Lauren Burns created sporting history by winning the first ever Olympic medal for Taekwondo when the sport made its debut at the Sydney 2000 Olympic Games.

Lauren was one of only three Australian women to win an individual Olympic Gold Medal, along with Cathy Freeman and Susie O Neill. Her amazing triumph was achieved against the odds requiring enormous discipline, commitment, perseverance and teamwork.

The nation watched as Lauren’s victory brought the Australian public and Olympic crowd to its feet. Before her Olympic win, few people knew that Lauren had been 12 times Australian Champion and had achieved a string of international titles including numerous medals at world championship level.  Since the Sydney Olympics, Lauren has emerged as one of the most successful Olympians from these Games.

How it all began…

After growing up without much involvement in sport it was a surprise to Lauren’s friends when she took up taekwondo at the age of fourteen. Enthusiasm to attend her first lesson was spurred on by her brother Michael who started at age seven motivated to learn the skills of the ’80’s craze “The Teenage Mutant Ninja Turtles”. Lauren, Michael and their father Ronnie all attended regular classes but it was Lauren that got a taste for the competitive side of taekwondo.

Lauren’s focus and determination strengthened as her desire to become a better taekwondo player grew.

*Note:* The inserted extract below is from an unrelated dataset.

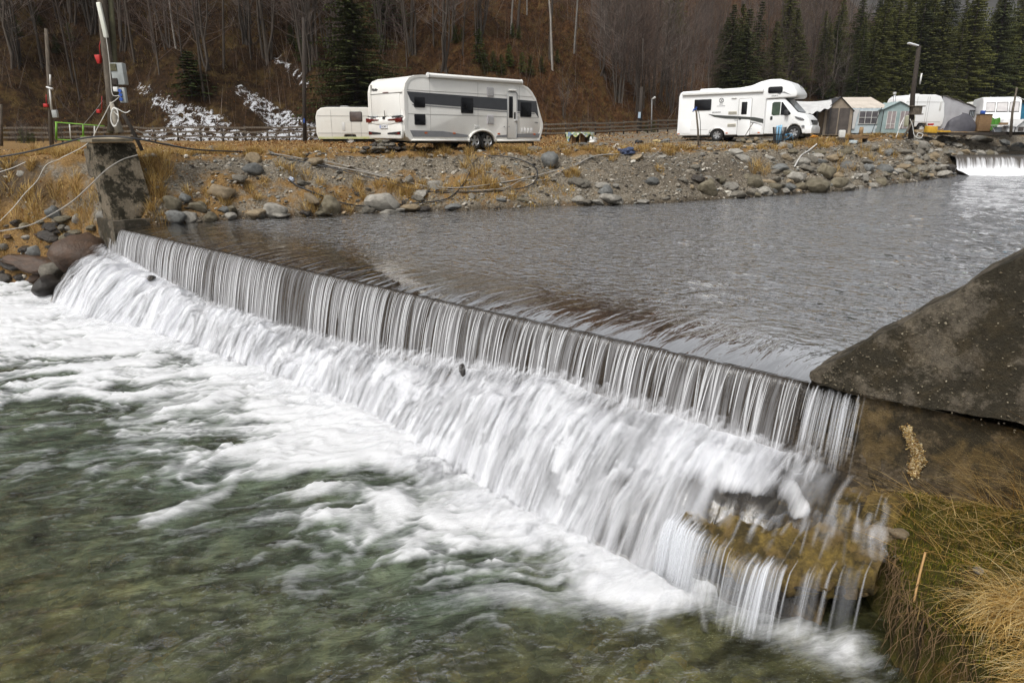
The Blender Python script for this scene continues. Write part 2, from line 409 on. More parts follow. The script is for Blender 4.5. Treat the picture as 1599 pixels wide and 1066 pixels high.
heightfield('hillside', axis([(-160, -48, 3), (-48, 40, .45), (40, 140, 1.1), (140, 340, 6)]), axis([(22, 44, 2), (44, 92, .42), (92, 190, 1.1), (190, 420, 7)]), hill, MH, hattr)
def mtn(x, y):
    d = y - 560 + (x - 330) * -.15
    return -20 + .62 * np.clip(d, 0, 420) + 60 * (fbm(x * .006, y * .006, 81) - .5) * sst(d, 0, 150) + 14 * (fbm(x * .05, y * .05, 82) - .5) * sst(d, 0, 100)
MMT = M('far_forest', (.045, .04, .038), (.016, .018, .014), .05, .95, 1, .2)
heightfield('mountain', axis([(-200, 1200, 14)]), axis([(500, 1150, 12)]), mtn, MMT)

# ================================================================== WEIR (structure) and wing walls (things)
def concrete(name, c1, c2, moss=.5, ochre=.0, speck=.3):
    m, nt, o = newmat(name)
    n1 = noise(nt, 3.0, 10, .7); n2 = noise(nt, 60, 4, .7); n4 = noise(nt, 15, 10, .8)
    c = ramp(nt, math_(nt, 'ADD', math_(nt, 'MULTIPLY', n1, .45), math_(nt, 'MULTIPLY', n4, .55)), [(.38, c2), (.52, tuple((a + b) / 2 for a, b in zip(c1, c2))), (.62, c1)])
    tc = _n(nt, 'ShaderNodeTexCoord'); v = _n(nt, 'ShaderNodeTexVoronoi'); v.inputs['Scale'].default_value = 34; v.inputs['Randomness'].default_value = 1
    nt.links.new(tc.outputs['Object'], v.inputs['Vector'])
    sep = _n(nt, 'ShaderNodeSeparateColor'); nt.links.new(v.outputs['Color'], sep.inputs[0])
    sp = math_(nt, 'MULTIPLY', math_(nt, 'LESS_THAN', v.outputs['Distance'], .28), math_(nt, 'GREATER_THAN', sep.outputs[0], .62))
    c = mixc(nt, math_(nt, 'MULTIPLY', sp, speck), c, mixc(nt, sep.outputs[1], (.22, .19, .14), (.42, .36, .27)))
    c = mixc(nt, math_(nt, 'MULTIPLY', ramp(nt, noise(nt, 1.7, 9, .75), [(.47, 0.0), (.54, 1.0)]), moss), c, (.020, .016, .006))
    if ochre: c = mixc(nt, math_(nt, 'MULTIPLY', ramp(nt, noise(nt, 2.6, 8, .7, dist=.4), [(.5, 0.0), (.62, 1.0)]), ochre), c, (.24, .16, .06))
    h = math_(nt, 'ADD', math_(nt, 'ADD', math_(nt, 'MULTIPLY', n4, 1.4), math_(nt, 'MULTIPLY', n2, .6)), math_(nt, 'MULTIPLY', sp, .2))
    out(nt, o, bsdf(nt, c, .85, 0, bump(nt, h, .9, .04), .35)); return m
MCON = concrete('old_concrete', (.26, .22, .165), (.055, .046, .033), .8, .10, .2)
MCONL = concrete('pale_concrete', (.30, .25, .18), (.12, .095, .062), 1.0)
MCONW = concrete('wet_concrete', (.075, .058, .038), (.022, .017, .012), .5, .25)
MROCKY = concrete('ochre_wall', (.20, .15, .085), (.045, .034, .021), .8, .5, .2)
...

In 1994 taekwondo was announced as an Olympic sport and Korean coach Jintae Jeong was appointed National coach. Although Lauren had been on many national teams her commitment to the sport became paramount with this announcement and her goal of making the Olympic team in the -49kg division was strong in mind.

At the Sydney 2000 Olympic Games, this dream was realised and Lauren Burns became the first ever gold medal winner in the sport of taekwondo.

“I just felt tonight that all my competitors were tough, they were the best in the world and I had to go out and give it everything I had… I had to give it heart, give it soul, give it passion and the Australian crowd really helped to lift me up… The energy was incredible.”